TASK DETAILS: Quote all of the data that follows exactly as written, skipping the images.

SOURCE EXCERPT:
______________________________

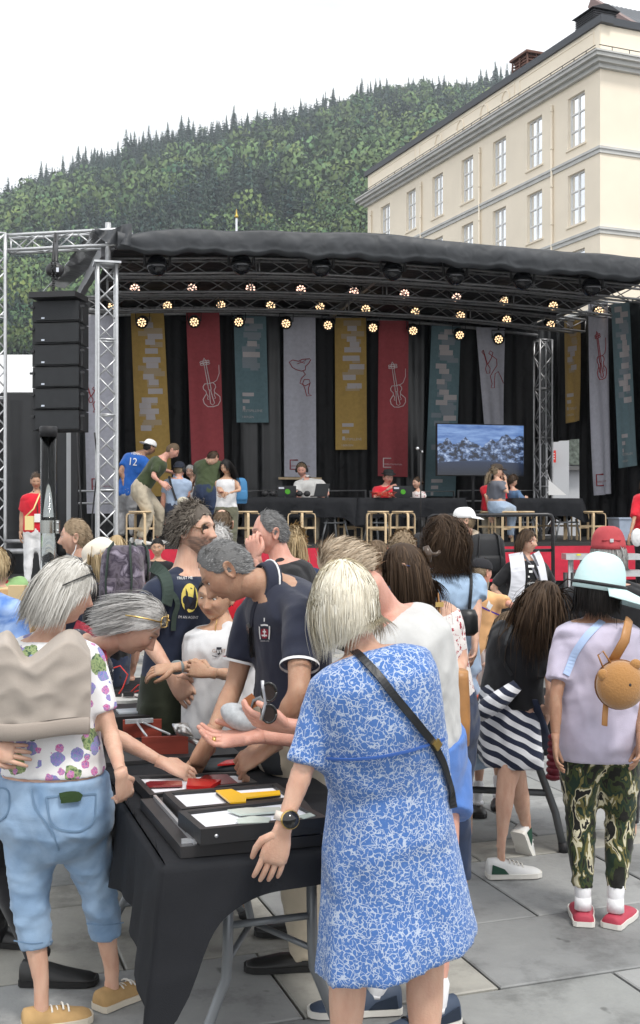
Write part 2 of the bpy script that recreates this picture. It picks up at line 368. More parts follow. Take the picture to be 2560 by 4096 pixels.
def skirt_rings(P, w, ease, z0, prof, n=40, wav=0, rot=0, tilt=0):
    rg = []
    for k, (z, wd, dp, ox, oy) in enumerate(prof):
        c = V(P['pel'][0] + ox, P['pel'][1] + oy, z); x = unit(np.cross(P['f'], V(0, 0, 1))); y = P['f']
        a = np.arange(n) * 2 * math.pi / n; q = 1 + wav * (k / max(1, len(prof) - 1)) * (np.sin(a * 7 + rot) * .6 + np.sin(a * 4 + 1.7 * rot) * .5)
        rg.append(c + (np.cos(a) * wd * q)[:, None] * x + (np.sin(a) * dp * q)[:, None] * y + (np.cos(a) * tilt * k / max(1, len(prof) - 1))[:, None] * V(0, 0, 1))
    return rg
def limb(mb, pts, rad, n=16): mb.tube(pts, rad, n, round_=True)
def lerp(a, b, t): return V(a) * (1 - t) + V(b) * t
def arm_pts(P, s, t1, ease, sc, body=False, fat=1):
    sh, el, wr = P['sh' + s], P['el' + s], P['wr' + s]; H = P['H']; k = H / 1.7 * fat
    path = [(0, sh, .052), (.14, lerp(sh, el, .3), .050), (.3, lerp(sh, el, .65), .043), (.5, el, .038), (.62, lerp(el, wr, .25), .040), (.8, lerp(el, wr, .6), .033), (1, wr, .0245)]
    out = [(p, r * k) for t, p, r in path if t <= t1 + .001]
    if t1 < 1:
        for a, b in zip(path, path[1:]):
            if a[0] < t1 < b[0] - .001: q = (t1 - a[0]) / (b[0] - a[0]); out.append((lerp(a[1], b[1], q), (a[2] * (1 - q) + b[2] * q) * k))
    pts = V([q[0] for q in out]); rad = V([q[1] for q in out]) + ease * np.linspace(.7, 1.3, len(out)); return pts, rad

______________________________

RESPONSE TO THE TASK:
Write part 2 of the bpy script that recreates this picture. It picks up at line 368. More parts follow. Take the picture to be 2560 by 4096 pixels.
def skirt_rings(P, w, ease, z0, prof, n=40, wav=0, rot=0, tilt=0):
    rg = []
    for k, (z, wd, dp, ox, oy) in enumerate(prof):
        c = V(P['pel'][0] + ox, P['pel'][1] + oy, z); x = unit(np.cross(P['f'], V(0, 0, 1))); y = P['f']
        a = np.arange(n) * 2 * math.pi / n; q = 1 + wav * (k / max(1, len(prof) - 1)) * (np.sin(a * 7 + rot) * .6 + np.sin(a * 4 + 1.7 * rot) * .5)
        rg.append(c + (np.cos(a) * wd * q)[:, None] * x + (np.sin(a) * dp * q)[:, None] * y + (np.cos(a) * tilt * k / max(1, len(prof) - 1))[:, None] * V(0, 0, 1))
    return rg
def limb(mb, pts, rad, n=16): mb.tube(pts, rad, n, round_=True)
def lerp(a, b, t): return V(a) * (1 - t) + V(b) * t
def arm_pts(P, s, t1, ease, sc, body=False, fat=1):
    sh, el, wr = P['sh' + s], P['el' + s], P['wr' + s]; H = P['H']; k = H / 1.7 * fat
    path = [(0, sh, .052), (.14, lerp(sh, el, .3), .050), (.3, lerp(sh, el, .65), .043), (.5, el, .038), (.62, lerp(el, wr, .25), .040), (.8, lerp(el, wr, .6), .033), (1, wr, .0245)]
    out = [(p, r * k) for t, p, r in path if t <= t1 + .001]
    if t1 < 1:
        for a, b in zip(path, path[1:]):
            if a[0] < t1 < b[0] - .001: q = (t1 - a[0]) / (b[0] - a[0]); out.append((lerp(a[1], b[1], q), (a[2] * (1 - q) + b[2] * q) * k))
    pts = V([q[0] for q in out]); rad = V([q[1] for q in out]) + ease * np.linspace(.7, 1.3, len(out)); return pts, rad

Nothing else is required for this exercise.